Margaret is right: Piracy is our only option.

Cap'n Jack

Usually I'm a chick-flick/Austen kinda girl. This opening sentence is to tell you this post will largely be about movies, but I promise to bring it around to life, in a way. You know I will.

I like boy-meets-girl very much, including the drama in between the meeting and the actual coming together usually signfied by a first, magnificent kiss. I like these movies in which life is stripped to only one of its very most simple parts - we all want love, pretty much most of all.

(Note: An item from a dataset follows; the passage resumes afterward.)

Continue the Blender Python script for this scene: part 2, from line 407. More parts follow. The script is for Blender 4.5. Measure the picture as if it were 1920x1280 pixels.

However, and now we're getting to the point of it, some movies that make my all time favorites lists are way outside of that box. Jake discovered one of these the other day. He discovered it because for me, technically, it's actually on the list titled: Movies for the boys that I will actually watch with them rather than tune out in the background. But Jake confused the moment and thought I chose the film because it's, like, my all-time favorite. So now whenever he wants to watch a movie, and I balk, he says, "I mean, can I watch Pirates?" And then he grins, raising his eyebrows as if to say, Eh? Admit it. I gotcha with this one.

So the other day when he did that, I asked myself again, why do I like that movie so much? (And by that movie I mean any of the three Pirates of the Caribbean, but especially the last.) So here it is, the optional subtitle for this post: Why Pirates of the Caribbean, which has armor and dirty teeth and swords clashing and storms and treachery and such, has made it to a list that otherwise includes mostly weddings, mail, New York City locations, the English countryside and Bath, on occasion.

And of course my answer will be beyond the obvious, which is, because it's awesome. It's all about my worldview. And I first discovered this brilliant revelation about my worldview in the theater while watching The Two Towers in the Lord of the Rings trilogy, when all those fathers and sons and tiny little boys were strapping on armor beneath their dirty and frightened little faces in order to fight a battle they knew almost for certain they couldn't win, and I thought: That's real life, and this is just pretend.

I'd call it a throwback to Piercing the Darkness, but I never read that book. Still, I heard my parents talk about it, and I think in it the veil between our world and the spiritual one is sort of lifted - by, like, red smoke or something? And similarly, I know part of my worldview is that the spiritual realm is actually more real, or certainly as real, as this one. And beneath our pretty clothes and civilized faces, we're actually all very scared and somewhat bitter and rather treacherous, though fiercely loyal to our kind when something far more treacherous still rises against it - like hatred, poverty, hurricanes, and flood. And there are terrible forces at work all the time to break apart our loyalties and our ability to love and to fight for each other. And all day, every day, we're fighting against those things - fiercely, sometimes spent with exhaustion and only getting through it with coffee or chocolate to help - until we finally lie down on our beds, mulling over the battles we won and the terrible, selfish ones we lost, until we finally drift off to sweet, merciful sleep so we can get up and do it all again in the morning.

I know it's not exactly uplifting. But the moments when we fight together, the moments when we find each other in the midst of all that trouble, the moments when we kneel together and cry over the sadnesses we couldn't escape or clang swords over the victories we've won, they help so much. And maybe it's those moments actually, and not sleep, that gives us strength.And that's why I love Pirates. They're so wily and so self-centered, but when they fight together, it is such a beautiful thing.